» **WHAT YOU SHOULD DO**
Omit any picture, and return the remaining data exactly as written.

» **DATA LINES**

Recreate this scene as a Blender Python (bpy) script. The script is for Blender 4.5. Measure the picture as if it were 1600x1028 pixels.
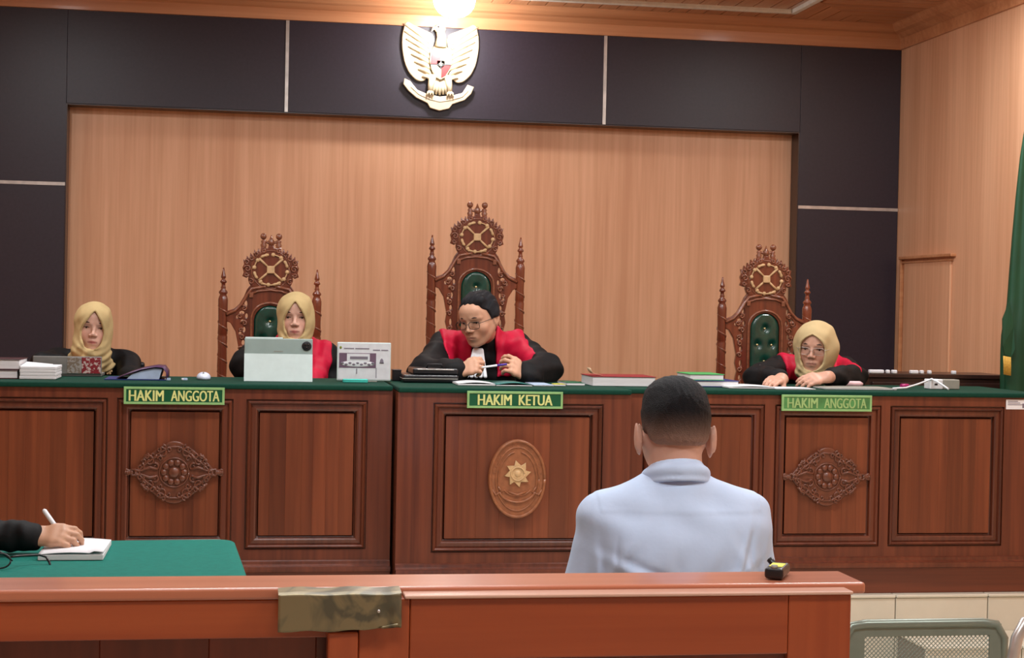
import bpy, bmesh, math, random
import numpy as np
from mathutils import Vector, Matrix, Quaternion
from mathutils import noise as mnoise
PI = math.pi
random.seed(7)
for o in list(bpy.data.objects): bpy.data.objects.remove(o)
SC = bpy.context.scene
COL = SC.collection
# ------------------------------------------------------------------ camera
CAM_Z = 1.436
YAW, PITCH, ROLL, FPX = math.radians(9.5), math.radians(0.78), math.radians(1.15), 2500.0
cam_d = bpy.data.cameras.new('camera'); cam = bpy.data.objects.new('camera', cam_d); COL.objects.link(cam)
cam_d.sensor_width = 36.0; cam_d.lens = 36.0 * FPX / 1600.0; cam_d.clip_start = 0.05
cam.location = (0, 0, CAM_Z)
CR = Matrix.Rotation(-YAW, 3, 'Z') @ Matrix.Rotation(PI/2 - PITCH, 3, 'X') @ Matrix.Rotation(ROLL, 3, 'Z')
cam.rotation_euler = CR.to_euler()
SC.camera = cam
def W(px, py, Y):
    """world point at depth Y behind a place in the 1600x1028 photograph"""
    d = CR @ Vector(((px - 800) / FPX, -(py - 514) / FPX, -1))
    t = Y / d.y
    return Vector((d.x * t, Y, CAM_Z + d.z * t))
def WX(px, py, Y): return W(px, py, Y).x
# ------------------------------------------------------------------ view, world, lights
SC.view_settings.view_transform = 'Standard'; SC.view_settings.look = 'None'
SC.view_settings.gamma = 1.0; SC.view_settings.exposure = 0.12
SC.view_settings.use_curve_mapping = False
wd = bpy.data.worlds.new('world'); SC.world = wd; wd.use_nodes = True
wd.node_tree.nodes['Background'].inputs[0].default_value = (0.8, 0.85, 0.9, 1)
wd.node_tree.nodes['Background'].inputs[1].default_value = 0.25
def area(name, loc, sx, sy, power, col, rot=(0, 0, 0)):
    l = bpy.data.lights.new(name, 'AREA'); l.shape = 'RECTANGLE'; l.size = sx; l.size_y = sy
    l.energy = power; l.color = col
    o = bpy.data.objects.new(name, l); o.location = loc; o.rotation_euler = rot; COL.objects.link(o); return o
CEIL = 3.106
PANELS = [(0.1, 4.9), (2.3, 4.9), (0.1, 1.9), (2.3, 1.9)]
for (x, y) in PANELS:
    area('ceiling_panel_light', (x, y, CEIL - 0.035), 1.15, 0.28, 36, (0.95, 0.985, 1.0))
DOWN = [(-1.15, 6.75), (3.2, 6.75), (1.07, 6.1)]
for i_, (x, y) in enumerate(DOWN):
    l_ = bpy.data.lights.new('downlight_light', 'AREA'); l_.shape = 'DISK'; l_.size = 0.2; l_.energy = (23, 23, 18)[i_]; l_.color = (0.96, 0.99, 1.0)
    o_ = bpy.data.objects.new('downlight_light', l_); o_.location = (x, y, CEIL - 0.03); COL.objects.link(o_)
pl = bpy.data.lights.new('wall_lamp_light', 'POINT'); pl.energy = 18; pl.shadow_soft_size = 0.05; pl.color = (0.98, 0.98, 1.0)
plo = bpy.data.objects.new('wall_lamp_light', pl); plo.location = (1.07, 8.43, 2.92); COL.objects.link(plo)
# ------------------------------------------------------------------ materials
MATS = {}
def _mat(name):
    m = bpy.data.materials.new(name); m.use_nodes = True
    nt = m.node_tree; b = nt.nodes['Principled BSDF']
    MATS[name] = m
    return m, nt, b
def srgb(r, g, b):
    f = lambda c: ((c/255.0 + 0.055) / 1.055) ** 2.4 if c > 10.3 else c / 255.0 / 12.92
    return (f(r), f(g), f(b), 1)
def _setp(b, rough, metal, coat, spec):
    b.inputs['Roughness'].default_value = rough; b.inputs['Metallic'].default_value = metal
    b.inputs['Coat Weight'].default_value = coat; b.inputs['Coat Roughness'].default_value = 0.12
    b.inputs['Specular IOR Level'].default_value = spec
def plain(name, c, rough=0.6, metal=0, coat=0, spec=0.5, var=0.08, nscale=30, bump=0.0, bscale=200, stretch=(1, 1, 1), emit=0, sheen=0):
    m, nt, b = _mat(name); _setp(b, rough, metal, coat, spec)
    tc = nt.nodes.new('ShaderNodeTexCoord'); mp = nt.nodes.new('ShaderNodeMapping'); mp.inputs['Scale'].default_value = stretch
    nt.links.new(tc.outputs['Object'], mp.inputs[0])
    n = nt.nodes.new('ShaderNodeTexNoise'); n.inputs['Scale'].default_value = nscale; n.inputs['Detail'].default_value = 5
    nt.links.new(mp.outputs[0], n.inputs['Vector'])
    r = nt.nodes.new('ShaderNodeValToRGB'); c = Vector(c)
    r.color_ramp.elements[0].color = tuple(c[i] * (1 - var) if i < 3 else 1 for i in range(4)); r.color_ramp.elements[0].position = 0.3
    r.color_ramp.elements[1].color = tuple(min(1, c[i] * (1 + var)) if i < 3 else 1 for i in range(4)); r.color_ramp.elements[1].position = 0.7
    nt.links.new(n.outputs[0], r.inputs[0]); nt.links.new(r.outputs[0], b.inputs['Base Color'])
    if bump:
        n2 = nt.nodes.new('ShaderNodeTexNoise'); n2.inputs['Scale'].default_value = bscale; n2.inputs['Detail'].default_value = 3
        nt.links.new(mp.outputs[0], n2.inputs['Vector'])
        bp = nt.nodes.new('ShaderNodeBump'); bp.inputs['Strength'].default_value = bump; bp.inputs['Distance'].default_value = 0.004
        nt.links.new(n2.outputs[0], bp.inputs['Height']); nt.links.new(bp.outputs[0], b.inputs['Normal'])
    if emit:
        b.inputs['Emission Color'].default_value = tuple(c[:3]) + (1,); b.inputs['Emission Strength'].default_value = emit
    if sheen: b.inputs['Sheen Weight'].default_value = sheen
    return m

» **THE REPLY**
Recreate this scene as a Blender Python (bpy) script. The script is for Blender 4.5. Measure the picture as if it were 1600x1028 pixels.
import bpy, bmesh, math, random
import numpy as np
from mathutils import Vector, Matrix, Quaternion
from mathutils import noise as mnoise
PI = math.pi
random.seed(7)
for o in list(bpy.data.objects): bpy.data.objects.remove(o)
SC = bpy.context.scene
COL = SC.collection
# ------------------------------------------------------------------ camera
CAM_Z = 1.436
YAW, PITCH, ROLL, FPX = math.radians(9.5), math.radians(0.78), math.radians(1.15), 2500.0
cam_d = bpy.data.cameras.new('camera'); cam = bpy.data.objects.new('camera', cam_d); COL.objects.link(cam)
cam_d.sensor_width = 36.0; cam_d.lens = 36.0 * FPX / 1600.0; cam_d.clip_start = 0.05
cam.location = (0, 0, CAM_Z)
CR = Matrix.Rotation(-YAW, 3, 'Z') @ Matrix.Rotation(PI/2 - PITCH, 3, 'X') @ Matrix.Rotation(ROLL, 3, 'Z')
cam.rotation_euler = CR.to_euler()
SC.camera = cam
def W(px, py, Y):
    """world point at depth Y behind a place in the 1600x1028 photograph"""
    d = CR @ Vector(((px - 800) / FPX, -(py - 514) / FPX, -1))
    t = Y / d.y
    return Vector((d.x * t, Y, CAM_Z + d.z * t))
def WX(px, py, Y): return W(px, py, Y).x
# ------------------------------------------------------------------ view, world, lights
SC.view_settings.view_transform = 'Standard'; SC.view_settings.look = 'None'
SC.view_settings.gamma = 1.0; SC.view_settings.exposure = 0.12
SC.view_settings.use_curve_mapping = False
wd = bpy.data.worlds.new('world'); SC.world = wd; wd.use_nodes = True
wd.node_tree.nodes['Background'].inputs[0].default_value = (0.8, 0.85, 0.9, 1)
wd.node_tree.nodes['Background'].inputs[1].default_value = 0.25
def area(name, loc, sx, sy, power, col, rot=(0, 0, 0)):
    l = bpy.data.lights.new(name, 'AREA'); l.shape = 'RECTANGLE'; l.size = sx; l.size_y = sy
    l.energy = power; l.color = col
    o = bpy.data.objects.new(name, l); o.location = loc; o.rotation_euler = rot; COL.objects.link(o); return o
CEIL = 3.106
PANELS = [(0.1, 4.9), (2.3, 4.9), (0.1, 1.9), (2.3, 1.9)]
for (x, y) in PANELS:
    area('ceiling_panel_light', (x, y, CEIL - 0.035), 1.15, 0.28, 36, (0.95, 0.985, 1.0))
DOWN = [(-1.15, 6.75), (3.2, 6.75), (1.07, 6.1)]
for i_, (x, y) in enumerate(DOWN):
    l_ = bpy.data.lights.new('downlight_light', 'AREA'); l_.shape = 'DISK'; l_.size = 0.2; l_.energy = (23, 23, 18)[i_]; l_.color = (0.96, 0.99, 1.0)
    o_ = bpy.data.objects.new('downlight_light', l_); o_.location = (x, y, CEIL - 0.03); COL.objects.link(o_)
pl = bpy.data.lights.new('wall_lamp_light', 'POINT'); pl.energy = 18; pl.shadow_soft_size = 0.05; pl.color = (0.98, 0.98, 1.0)
plo = bpy.data.objects.new('wall_lamp_light', pl); plo.location = (1.07, 8.43, 2.92); COL.objects.link(plo)
# ------------------------------------------------------------------ materials
MATS = {}
def _mat(name):
    m = bpy.data.materials.new(name); m.use_nodes = True
    nt = m.node_tree; b = nt.nodes['Principled BSDF']
    MATS[name] = m
    return m, nt, b
def srgb(r, g, b):
    f = lambda c: ((c/255.0 + 0.055) / 1.055) ** 2.4 if c > 10.3 else c / 255.0 / 12.92
    return (f(r), f(g), f(b), 1)
def _setp(b, rough, metal, coat, spec):
    b.inputs['Roughness'].default_value = rough; b.inputs['Metallic'].default_value = metal
    b.inputs['Coat Weight'].default_value = coat; b.inputs['Coat Roughness'].default_value = 0.12
    b.inputs['Specular IOR Level'].default_value = spec
def plain(name, c, rough=0.6, metal=0, coat=0, spec=0.5, var=0.08, nscale=30, bump=0.0, bscale=200, stretch=(1, 1, 1), emit=0, sheen=0):
    m, nt, b = _mat(name); _setp(b, rough, metal, coat, spec)
    tc = nt.nodes.new('ShaderNodeTexCoord'); mp = nt.nodes.new('ShaderNodeMapping'); mp.inputs['Scale'].default_value = stretch
    nt.links.new(tc.outputs['Object'], mp.inputs[0])
    n = nt.nodes.new('ShaderNodeTexNoise'); n.inputs['Scale'].default_value = nscale; n.inputs['Detail'].default_value = 5
    nt.links.new(mp.outputs[0], n.inputs['Vector'])
    r = nt.nodes.new('ShaderNodeValToRGB'); c = Vector(c)
    r.color_ramp.elements[0].color = tuple(c[i] * (1 - var) if i < 3 else 1 for i in range(4)); r.color_ramp.elements[0].position = 0.3
    r.color_ramp.elements[1].color = tuple(min(1, c[i] * (1 + var)) if i < 3 else 1 for i in range(4)); r.color_ramp.elements[1].position = 0.7
    nt.links.new(n.outputs[0], r.inputs[0]); nt.links.new(r.outputs[0], b.inputs['Base Color'])
    if bump:
        n2 = nt.nodes.new('ShaderNodeTexNoise'); n2.inputs['Scale'].default_value = bscale; n2.inputs['Detail'].default_value = 3
        nt.links.new(mp.outputs[0], n2.inputs['Vector'])
        bp = nt.nodes.new('ShaderNodeBump'); bp.inputs['Strength'].default_value = bump; bp.inputs['Distance'].default_value = 0.004
        nt.links.new(n2.outputs[0], bp.inputs['Height']); nt.links.new(bp.outputs[0], b.inputs['Normal'])
    if emit:
        b.inputs['Emission Color'].default_value = tuple(c[:3]) + (1,); b.inputs['Emission Strength'].default_value = emit
    if sheen: b.inputs['Sheen Weight'].default_value = sheen
    return m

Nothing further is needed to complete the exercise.